Praktiker-Finanzvorstand Markus Schürholz verschärfte das Insolvenz-Szenario vor den Aktionären: Lehnten sie den geplanten Sanierungskurs ab, sehe er keine Alternative, sagte Schürholz. „Praktiker wäre in diesem Fall unmittelbar von der Insolvenz bedroht. Der Wert der Aktie würde wohl gegen Null sinken.“ Der Kurs des SDAX-Unternehmens brach am Mittwoch zeitweise um mehr als 9,0 Prozent ein. Mehrmals wollten Aktionäre wissen, wann genau die Insolvenz bevorstünde.

„Vorstand versteht nichts vom Geschäft“

„Wir lassen uns nicht erpressen“, rief die österreichische Fondsmanagerin Isabella de Krassny. „Es ist grob fahrlässig, dass wir seit einem Jahr keinen Vorstand haben, der etwas vom Geschäft versteht.“ Praktiker hatte 2011 eine halbe Milliarde Euro Verlust geschrieben. Die Managerin vertritt den zypriotischen Finanzfonds Maseltov (10 Prozent Anteil) sowie die österreichische Privatbank Semper Constantia mit rund 5,0 Prozent Anteil.

Bei der Hauptversammlung waren 26,9 Prozent des Grundkapitals vertreten. „Angesichts dieser geringen Präsenz haben wir großen Einfluss“, sagte de Krassny. Sie vertrat folglich die Stimmen-Mehrheit. „Wir verlangen zumindest den Rücktritt des Kontrollgremiums.“ Den Abtritt der kompletten Führungsriegen verlangte auch die Schutzgemeinschaft der Kapitalanleger. „Sie können es nicht“, polterte SdK-Vorstandsmitglied Markus Neumann. Für die Deutsche Schutzvereinigung für Wertpapierbesitz (DSW) verwies Dirk Unrau darauf: „Sie haben das Unternehmen an den Rand des Ruins gebracht, und gewiss nicht die Aktionäre.“

Märkte mit neuem Namen

Vorstandschef Hafner plant, 120 der 234 Praktiker-Märkte auf die angesehenere Schwestermarke Max Bahr umzuflaggen. Max Bahr (aktuell 78 Filialen) solle zur „Hauptvertriebslinie in Deutschland“ weiterentwickelt werden, erklärte Hafner. Auch die Marke Praktiker solle – mit der Strategie „Weg vom Preisaktionismus“ hin zum «dauerhaft niedrigen Regalpreis» – zukunftsfähig werden. Sie ist wegen einer verfehlten Rabattstrategie mit Slogans wie „20 Prozent auf alles – außer Tiernahrung“ ins Straucheln geraten.

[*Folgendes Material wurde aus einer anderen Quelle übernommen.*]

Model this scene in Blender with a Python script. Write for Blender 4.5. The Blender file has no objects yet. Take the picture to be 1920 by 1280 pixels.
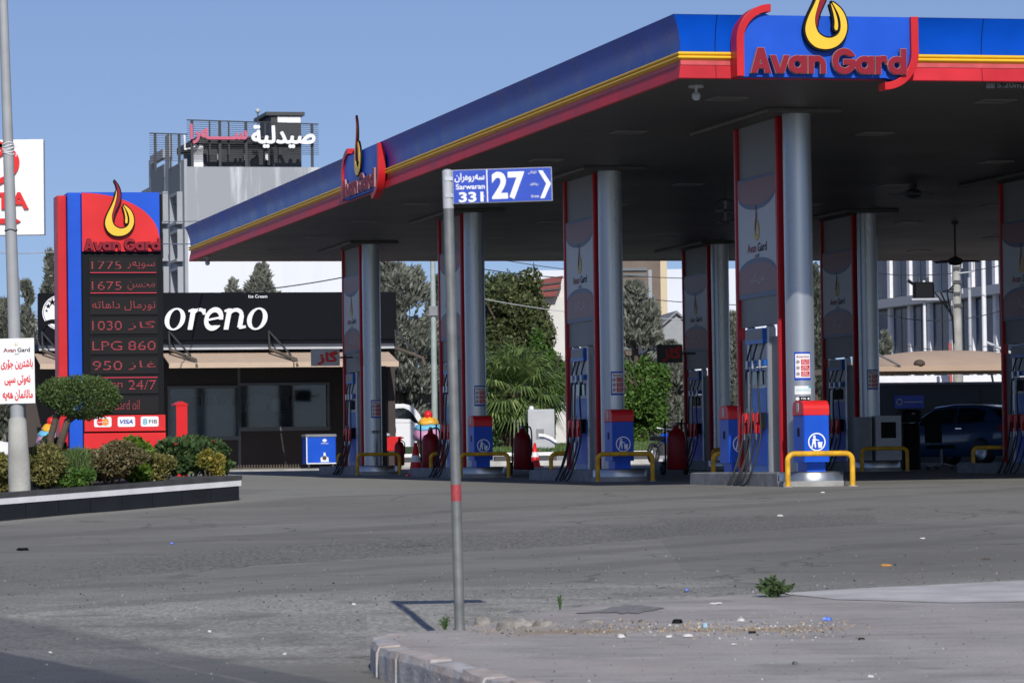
import bpy, bmesh, math, random
import numpy as np
from mathutils import Vector, Matrix, Euler
random.seed(7)
rng = np.random.default_rng(7)
C = bpy.context.scene.collection
S = bpy.context.scene

# ------------------------------------------------------------------ camera
F_PX, PITCH, ROLL, EYE = 7101.8, 0.0318, 0.0137, 0.40
_c, _s = math.cos(PITCH), math.sin(PITCH)
_cr, _sr = math.cos(ROLL), math.sin(ROLL)
cam = bpy.data.cameras.new('camera')
cam.sensor_width = 36.0
cam.lens = F_PX / 1920 * 36
cam.clip_start = 0.5
cam.clip_end = 3000
cam.dof.use_dof = True
cam.dof.focus_distance = 56
cam.dof.aperture_fstop = 9
camo = bpy.data.objects.new('camera', cam)
C.objects.link(camo)
_r0, _u0, _f = Vector((1, 0, 0)), Vector((0, -_s, _c)), Vector((0, _c, _s))
_rt = _r0 * _cr - _u0 * _sr
_up = _r0 * _sr + _u0 * _cr
mw = Matrix.Identity(4)
for i in range(3):
    mw[i][0], mw[i][1], mw[i][2] = _rt[i], _up[i], -_f[i]
mw[2][3] = EYE
camo.matrix_world = mw
S.camera = camo

# ------------------------------------------------------------------ world and sun
SUN_AZ, SUN_EL = 0.11, math.radians(31)
sunv = Vector((math.sin(SUN_AZ) * math.cos(SUN_EL), -math.cos(SUN_AZ) * math.cos(SUN_EL), math.sin(SUN_EL)))
world = bpy.data.worlds.new('World')
S.world = world
world.use_nodes = True
wn, wl = world.node_tree.nodes, world.node_tree.links
sky = wn.new('ShaderNodeTexSky')
sky.sky_type = 'NISHITA'
sky.sun_disc = False
sky.sun_elevation = SUN_EL
sky.sun_rotation = math.pi - SUN_AZ
sky.altitude = 400
sky.air_density = 1.0
sky.dust_density = 0.6
sky.ozone_density = 2.5
tc = wn.new('ShaderNodeTexCoord')
sx = wn.new('ShaderNodeSeparateXYZ')
ad = wn.new('ShaderNodeMath'); ad.operation = 'MULTIPLY_ADD'; ad.inputs[1].default_value = 0.95; ad.inputs[2].default_value = 0.10
cx = wn.new('ShaderNodeCombineXYZ')
wl.new(tc.outputs['Generated'], sx.inputs[0])
wl.new(sx.outputs[0], cx.inputs[0]); wl.new(sx.outputs[1], cx.inputs[1]); wl.new(sx.outputs[2], ad.inputs[0]); wl.new(ad.outputs[0], cx.inputs[2])
nv = wn.new('ShaderNodeVectorMath'); nv.operation = 'NORMALIZE'
wl.new(cx.outputs[0], nv.inputs[0]); wl.new(nv.outputs[0], sky.inputs[0])
hs = wn.new('ShaderNodeHueSaturation'); hs.inputs['Saturation'].default_value = 1.06; hs.inputs['Hue'].default_value = 0.518; hs.inputs['Value'].default_value = 1.08
wl.new(sky.outputs[0], hs.inputs['Color']); wl.new(hs.outputs[0], wn['Background'].inputs[0])
wn['Background'].inputs[1].default_value = 0.088
sl = bpy.data.lights.new('sun', 'SUN')
sl.energy = 3.8
sl.angle = math.radians(0.5)
sl.color = (1.0, 0.955, 0.89)
slo = bpy.data.objects.new('sun', sl)
slo.rotation_euler = (-sunv).to_track_quat('-Z', 'Y').to_euler()
C.objects.link(slo)
S.view_settings.view_transform = 'Standard'
S.view_settings.look = 'None'
S.view_settings.exposure = 0.0
S.view_settings.gamma = 1.0
S.cycles.max_bounces = 8
S.cycles.use_denoising = True

# ------------------------------------------------------------------ geometry of the view (to turn a spot of the photo into a place in the world)
def ray(px, py):
    dx, dy = px - 960, py - 640
    xr, yr = dx * _cr - dy * _sr, dx * _sr + dy * _cr
    X, u = xr / F_PX, -yr / F_PX
    return Vector((X, _c - u * _s, _s + u * _c))
def at(px, py, Y):
    r = ray(px, py)
    k = Y / r.y
    return Vector((r.x * k, Y, EYE + r.z * k))
def gz(X, Y):
    if Y < 23: z = -0.92
    elif Y < 49: z = -0.92 + 0.0345 * (Y - 23)
    else: z = -0.2625 + 0.005 * min(Y, 130)
    return z
def pz(X, Y): return -0.70 + 0.02 * (Y - 25)
def on_ground(px, py, f=gz):
    r = ray(px, py)
    a, b = 15.0, 300.0
    for _ in range(50):
        m = (a + b) / 2
        if EYE + r.z * m / r.y > f(0, m): a = m
        else: b = m
    return Vector((r.x * a / r.y, a, f(0, a)))
YAW = 0.2318
FD, SD = Vector((math.cos(YAW), math.sin(YAW), 0)), Vector((-math.sin(YAW), math.cos(YAW), 0))
class Plane:
    """vertical plane through o, running along dir; uz() turns a spot of the photo into (along, height)"""
    def __init__(s, o, yaw, z0=0.0):
        s.o, s.yaw, s.z0 = Vector((o[0], o[1], 0)), yaw, z0
        s.d = Vector((math.cos(yaw), math.sin(yaw), 0)); s.n = Vector((-math.sin(yaw), math.cos(yaw), 0))
    def uz(s, px, py, v=0.0):
        r = ray(px, py)
        k = (s.o.dot(s.n) + v) / r.dot(s.n)
        p = r * k
        return (p - s.o).dot(s.d), p.z + EYE - s.z0
    def root(s): return (s.o.x, s.o.y, s.z0)

# ------------------------------------------------------------------ materials
MATS = {}
def mat(name, col, rough=0.6, metal=0.0, var=0.0, scale=4.0, bump=0.0, bscale=30.0, emit=0.0, spec=0.5, coat=0.0, streak=False, alpha=1.0):
    m = bpy.data.materials.new(name); m.use_nodes = True
    n, l = m.node_tree.nodes, m.node_tree.links
    b = n['Principled BSDF']
    b.inputs['Base Color'].default_value = (*col, 1)
    b.inputs['Roughness'].default_value = rough
    b.inputs['Metallic'].default_value = metal
    b.inputs['Specular IOR Level'].default_value = spec
    if coat: b.inputs['Coat Weight'].default_value = coat; b.inputs['Coat Roughness'].default_value = 0.08
    if emit:
        b.inputs['Emission Color'].default_value = (*col, 1); b.inputs['Emission Strength'].default_value = emit
    if var or bump:
        t = n.new('ShaderNodeTexCoord')
        mp = n.new('ShaderNodeMapping'); l.new(t.outputs['Object'], mp.inputs[0])
        if streak: mp.inputs['Scale'].default_value = (1, 1, 0.15)
    if var:
        nz = n.new('ShaderNodeTexNoise'); nz.inputs['Scale'].default_value = scale; nz.inputs['Detail'].default_value = 6
        l.new(mp.outputs[0], nz.inputs[0])
        rp = n.new('ShaderNodeValToRGB')
        rp.color_ramp.elements[0].position = 0.3; rp.color_ramp.elements[1].position = 0.72
        a = [max(0, c * (1 - var)) for c in col]; d = [min(1, c * (1 + var * 0.6)) for c in col]
        rp.color_ramp.elements[0].color = (*a, 1); rp.color_ramp.elements[1].color = (*d, 1)
        l.new(nz.outputs[0], rp.inputs[0]); l.new(rp.outputs[0], b.inputs['Base Color'])
        mr = n.new('ShaderNodeMapRange'); mr.inputs[3].default_value = max(0.02, rough - 0.12); mr.inputs[4].default_value = min(1, rough + 0.12)
        l.new(nz.outputs[0], mr.inputs[0]); l.new(mr.outputs[0], b.inputs['Roughness'])
    if bump:
        n2 = n.new('ShaderNodeTexNoise'); n2.inputs['Scale'].default_value = bscale; n2.inputs['Detail'].default_value = 5
        l.new(mp.outputs[0], n2.inputs[0])
        bp = n.new('ShaderNodeBump'); bp.inputs['Strength'].default_value = bump; bp.inputs['Distance'].default_value = 0.02
        l.new(n2.outputs[0], bp.inputs['Height']); l.new(bp.outputs[0], b.inputs['Normal'])
    MATS[name] = m
    return m
def panel_mat(name, col, rough, step, dark, coat=0.4, var=0.25, metal=0.0):
    """painted metal sheet in panels: thin dark joints every `step` metres, a little dirt"""
    m = mat(name, col, rough, metal, var, 1.2, 0.03, 2.0, coat=coat, spec=0.10)
    n, l = m.node_tree.nodes, m.node_tree.links
    b = n['Principled BSDF']
    t = n.new('ShaderNodeTexCoord'); s = n.new('ShaderNodeSeparateXYZ'); l.new(t.outputs['Object'], s.inputs[0])
    s2 = n.new('ShaderNodeSeparateXYZ'); l.new(t.outputs['Normal'], s2.inputs[0])
    def mth(op, a, b_=None):
        k = n.new('ShaderNodeMath'); k.operation = op
        for i, v in enumerate((a, b_)):
            if v is None: continue
            if isinstance(v, (int, float)): k.inputs[i].default_value = v
            else: l.new(v, k.inputs[i])
        return k.outputs[0]
    isx = mth('GREATER_THAN', mth('ABSOLUTE', s2.outputs[0]), mth('ABSOLUTE', s2.outputs[1]))
    along = mth('ADD', mth('MULTIPLY', s.outputs[1], isx), mth('MULTIPLY', s.outputs[0], mth('SUBTRACT', 1.0, isx)))
    fr = mth('FRACT', mth('DIVIDE', along, step))
    seam = mth('LESS_THAN', fr, 0.014 / step)
    mx = n.new('ShaderNodeMix'); mx.data_type = 'RGBA'
    src = b.inputs['Base Color'].links[0].from_socket if b.inputs['Base Color'].links else None
    if src: l.new(src, mx.inputs[6])
    else: mx.inputs[6].default_value = (*col, 1)
    mx.inputs[7].default_value = (*dark, 1)
    l.new(seam, mx.inputs[0]); l.new(mx.outputs[2], b.inputs['Base Color'])
    return m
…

Fondsmanagerin de Krassny stellte einen Gegenentwurf zum Sanierungskonzept vor. Die von ihr vertretenen Großaktionäre wollten das Unternehmen als Ganzes voranbringen – mit ihrem Management und Kapital. 55 Millionen Euro hätte sie zur Verfügung, die weiteren 30 Millionen ließen sich auch noch aufbringen, sagte de Krassny. Der US-Fonds Anchorage Capital Europe will 85 Millionen Euro als Darlehen bereitstellen, aber nur nach einer Kapitalerhöhung von 60 Millionen Euro. Dies würde den Aktienwert noch weiter verwässern. Außerdem könnte Anchorage Zugriff auf die Perle des Konzerns bekommen, die höherpreisige Baumarktkette Max Bahr. Ihr Wert wird auf 112 Millionen Euro taxiert.

2014 wieder in die schwarzen Zahlen

In die Finanzierung der Sanierung hat der Vorstand auch 70 Millionen Euro eingerechnet, die aus Veräußerungen sowie einer Kreditlinie über 40 Millionen Euro kommen sollen. Spätestens 2014 will Hafner mit der Zwei-Marken-Strategie wieder schwarze Zahlen schreiben.

Aktuell hat Praktiker rund 7700 Arbeitsplätze, Max Bahr knapp 2900. Rund 8300 kommen im Ausland hinzu, wo 111 Filialen ebenfalls auf den Prüfstand stehen. Derzeit verlegt das Unternehmen seinen Firmensitz von Kirkel im Saarland nach Hamburg. Dieser Umzug soll im September abgeschlossen sein.

Die Kette betreibt unter dem Namen „Bâtiself“ auch drei Geschäfte in Luxemburg: In Ingeldorf, in Strassen und in Foetz.